> TASK GOAL
Every line of the material below should be repeated exactly.

> SUPPLIED MATERIAL
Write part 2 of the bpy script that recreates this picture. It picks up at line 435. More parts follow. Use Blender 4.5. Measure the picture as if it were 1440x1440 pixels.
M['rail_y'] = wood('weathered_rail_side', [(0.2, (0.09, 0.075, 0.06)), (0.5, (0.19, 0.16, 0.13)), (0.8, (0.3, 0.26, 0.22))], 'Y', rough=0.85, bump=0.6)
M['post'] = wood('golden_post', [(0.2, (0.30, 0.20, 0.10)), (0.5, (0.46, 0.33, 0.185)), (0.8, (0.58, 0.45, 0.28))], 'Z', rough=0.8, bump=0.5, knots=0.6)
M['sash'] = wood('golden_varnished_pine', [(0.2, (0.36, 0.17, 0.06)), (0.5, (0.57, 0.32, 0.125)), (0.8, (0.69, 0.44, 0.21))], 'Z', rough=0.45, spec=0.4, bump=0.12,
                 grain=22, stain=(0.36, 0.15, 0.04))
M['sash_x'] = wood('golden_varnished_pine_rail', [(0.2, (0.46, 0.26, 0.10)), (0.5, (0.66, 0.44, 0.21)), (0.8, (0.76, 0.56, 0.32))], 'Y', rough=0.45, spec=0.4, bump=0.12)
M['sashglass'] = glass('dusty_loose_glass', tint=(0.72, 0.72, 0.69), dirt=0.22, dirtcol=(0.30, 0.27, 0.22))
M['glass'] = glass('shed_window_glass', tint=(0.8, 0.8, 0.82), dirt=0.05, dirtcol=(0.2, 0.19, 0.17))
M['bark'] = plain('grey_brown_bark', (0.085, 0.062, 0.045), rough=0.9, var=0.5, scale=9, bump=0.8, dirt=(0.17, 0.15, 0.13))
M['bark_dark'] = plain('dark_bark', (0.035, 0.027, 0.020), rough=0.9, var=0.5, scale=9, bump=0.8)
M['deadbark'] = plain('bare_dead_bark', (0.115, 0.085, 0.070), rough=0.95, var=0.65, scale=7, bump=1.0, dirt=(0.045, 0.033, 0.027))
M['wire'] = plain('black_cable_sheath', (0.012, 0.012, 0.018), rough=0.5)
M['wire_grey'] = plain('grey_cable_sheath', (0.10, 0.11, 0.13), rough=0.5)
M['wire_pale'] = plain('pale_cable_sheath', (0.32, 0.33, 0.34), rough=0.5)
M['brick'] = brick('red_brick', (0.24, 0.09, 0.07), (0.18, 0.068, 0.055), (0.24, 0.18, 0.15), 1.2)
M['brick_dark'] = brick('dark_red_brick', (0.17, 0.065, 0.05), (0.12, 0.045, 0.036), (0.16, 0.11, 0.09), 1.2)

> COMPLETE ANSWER
Write part 2 of the bpy script that recreates this picture. It picks up at line 435. More parts follow. Use Blender 4.5. Measure the picture as if it were 1440x1440 pixels.
M['rail_y'] = wood('weathered_rail_side', [(0.2, (0.09, 0.075, 0.06)), (0.5, (0.19, 0.16, 0.13)), (0.8, (0.3, 0.26, 0.22))], 'Y', rough=0.85, bump=0.6)
M['post'] = wood('golden_post', [(0.2, (0.30, 0.20, 0.10)), (0.5, (0.46, 0.33, 0.185)), (0.8, (0.58, 0.45, 0.28))], 'Z', rough=0.8, bump=0.5, knots=0.6)
M['sash'] = wood('golden_varnished_pine', [(0.2, (0.36, 0.17, 0.06)), (0.5, (0.57, 0.32, 0.125)), (0.8, (0.69, 0.44, 0.21))], 'Z', rough=0.45, spec=0.4, bump=0.12,
                 grain=22, stain=(0.36, 0.15, 0.04))
M['sash_x'] = wood('golden_varnished_pine_rail', [(0.2, (0.46, 0.26, 0.10)), (0.5, (0.66, 0.44, 0.21)), (0.8, (0.76, 0.56, 0.32))], 'Y', rough=0.45, spec=0.4, bump=0.12)
M['sashglass'] = glass('dusty_loose_glass', tint=(0.72, 0.72, 0.69), dirt=0.22, dirtcol=(0.30, 0.27, 0.22))
M['glass'] = glass('shed_window_glass', tint=(0.8, 0.8, 0.82), dirt=0.05, dirtcol=(0.2, 0.19, 0.17))
M['bark'] = plain('grey_brown_bark', (0.085, 0.062, 0.045), rough=0.9, var=0.5, scale=9, bump=0.8, dirt=(0.17, 0.15, 0.13))
M['bark_dark'] = plain('dark_bark', (0.035, 0.027, 0.020), rough=0.9, var=0.5, scale=9, bump=0.8)
M['deadbark'] = plain('bare_dead_bark', (0.115, 0.085, 0.070), rough=0.95, var=0.65, scale=7, bump=1.0, dirt=(0.045, 0.033, 0.027))
M['wire'] = plain('black_cable_sheath', (0.012, 0.012, 0.018), rough=0.5)
M['wire_grey'] = plain('grey_cable_sheath', (0.10, 0.11, 0.13), rough=0.5)
M['wire_pale'] = plain('pale_cable_sheath', (0.32, 0.33, 0.34), rough=0.5)
M['brick'] = brick('red_brick', (0.24, 0.09, 0.07), (0.18, 0.068, 0.055), (0.24, 0.18, 0.15), 1.2)
M['brick_dark'] = brick('dark_red_brick', (0.17, 0.065, 0.05), (0.12, 0.045, 0.036), (0.16, 0.11, 0.09), 1.2)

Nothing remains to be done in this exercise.